By my understanding, and please correct me if I am wrong, we did not attack Iraq because of anything Hussein was doing to his own people (this may have been an underlying reason). We attacked Iraq and destroyed/restructured its government because the country was a safe haven for terrorists and terrorist organizations. Granted, I know there were other reasons, but this was why we attacked Iraq as a part of the War on Terror if I understand everything correctly.
If that is true 'timothy hybart' wouldn't it mean that the only way we can measure that we are succeeding is to not get attacked by terrorists again? That seems difficult seeing that if we do get attacked then we failed and if we don't then we have to stay there to make sure it doesn't happen.
If you mean success in the War on Terror then I suppose you are correct. If you are implying that success in Iraq means we don't get attacked any more then I think you're incorrect. Restructuring the government, by my understanding, is meant to keep Iraq from being a safe haven for terrorists. We may still get attacked, but it will more likely be based from somewhere else. This does not mean we have to stay in Iraq forever.
So we agree that our offense is weak because our enemy can strike from anywhere right? So then let us switch to a stronger defense. Remember the year the Buccaneers whipped up on everyone basically with defense alone? War is like a game of football or a game of chess. Infact a lot of the games and songs we sing are based on war. "Ring around the rosies, pocket full of posies, ashes ashes we all fall down." Shoots the game of life was a war game too. We need to apply the tactics we have grown up with and are second nature to us.
>We attacked Iraq and destroyed/restructured its government because the country was a safe haven for terrorists and terrorist organizations.
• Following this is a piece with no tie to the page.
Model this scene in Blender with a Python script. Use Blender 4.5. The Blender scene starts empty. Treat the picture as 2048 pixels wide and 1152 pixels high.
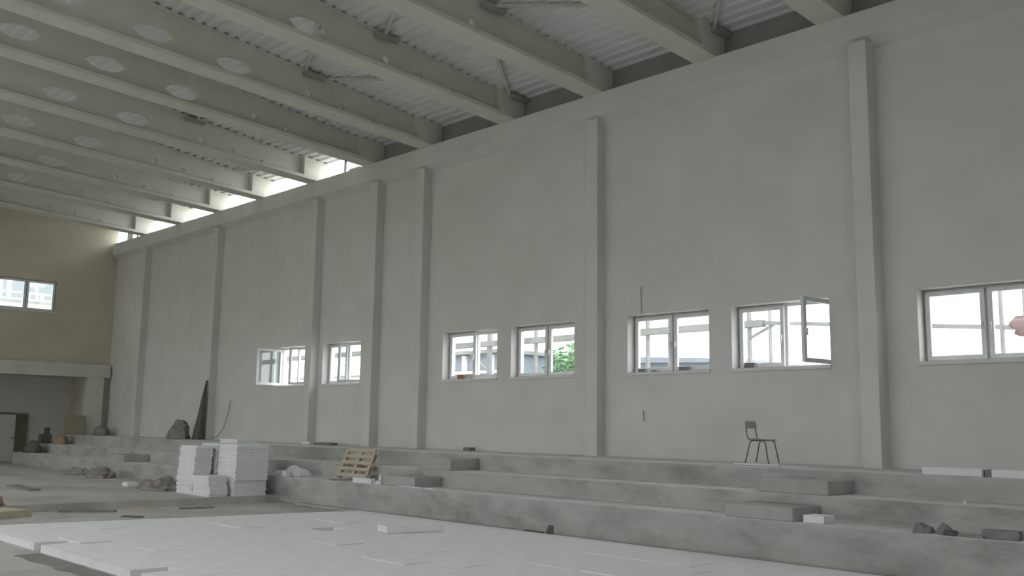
import bpy, bmesh, math, random
from mathutils import Vector, Matrix, noise
random.seed(7)
R = math.radians
COL = bpy.context.scene.collection

# ------------------------------------------------------------------ materials
def newmat(name):
    m = bpy.data.materials.new(name); m.use_nodes = True
    nt = m.node_tree; b = nt.nodes['Principled BSDF']
    return m, nt, b

def surf(name, c1, c2, scale=2.0, detail=6, rough=.85, bump=.15, bscale=30, c3=None, stain=0.0, sscale=.6, spec=.3, metal=0, stretch=None):
    """Two tone noise material with fine bump and optional broad stains."""
    m, nt, b = newmat(name); N = nt.nodes; L = nt.links
    tc = N.new('ShaderNodeTexCoord'); mp = N.new('ShaderNodeMapping')
    if stretch: mp.inputs['Scale'].default_value = stretch
    L.new(tc.outputs['Object'], mp.inputs['Vector'])
    n = N.new('ShaderNodeTexNoise'); n.inputs['Scale'].default_value = scale; n.inputs['Detail'].default_value = detail
    L.new(mp.outputs['Vector'], n.inputs['Vector'])
    r = N.new('ShaderNodeValToRGB'); r.color_ramp.elements[0].position = .3; r.color_ramp.elements[1].position = .7
    r.color_ramp.elements[0].color = (*c1, 1); r.color_ramp.elements[1].color = (*c2, 1)
    L.new(n.outputs['Fac'], r.inputs['Fac'])
    out = r.outputs['Color']
    if c3:
        n2 = N.new('ShaderNodeTexNoise'); n2.inputs['Scale'].default_value = sscale; n2.inputs['Detail'].default_value = 8; n2.inputs['Roughness'].default_value = .65
        L.new(mp.outputs['Vector'], n2.inputs['Vector'])
        r2 = N.new('ShaderNodeValToRGB'); r2.color_ramp.elements[0].position = .48; r2.color_ramp.elements[1].position = .68
        r2.color_ramp.elements[0].color = (0, 0, 0, 1); r2.color_ramp.elements[1].color = (stain, stain, stain, 1)
        L.new(n2.outputs['Fac'], r2.inputs['Fac'])
        mx = N.new('ShaderNodeMix'); mx.data_type = 'RGBA'
        L.new(r2.outputs['Color'], mx.inputs[0]); L.new(out, mx.inputs[6]); mx.inputs[7].default_value = (*c3, 1)
        out = mx.outputs[2]
    L.new(out, b.inputs['Base Color'])
    b.inputs['Roughness'].default_value = rough; b.inputs['Metallic'].default_value = metal
    b.inputs['Specular IOR Level'].default_value = spec
    if bump:
        n3 = N.new('ShaderNodeTexNoise'); n3.inputs['Scale'].default_value = bscale; n3.inputs['Detail'].default_value = 4
        L.new(tc.outputs['Object'], n3.inputs['Vector'])
        bp = N.new('ShaderNodeBump'); bp.inputs['Strength'].default_value = bump; bp.inputs['Distance'].default_value = .01
        L.new(n3.outputs['Fac'], bp.inputs['Height']); L.new(bp.outputs['Normal'], b.inputs['Normal'])
    return m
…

Sort of. There were something like 13 official reasons for the invasion. Connections to terrorism were one of them. The only connections that turned out to be true, though, were connections to Palestinian terrorists. There were no connections to al-Qaeda or 9/11, which some people argued were the reason we went in. Weapons of mass destruction were always the biggest reason.
Daniel, there are different approaches to dealing with insurgencies than traditional war and most of the strategies that work in one don't work in the other.
>We may still get attacked, but it will more likely be based from somewhere else.
As far as any available evidence shows, prior to our invasion, no anti-American terrorist attack ever had anything to do with Iraq.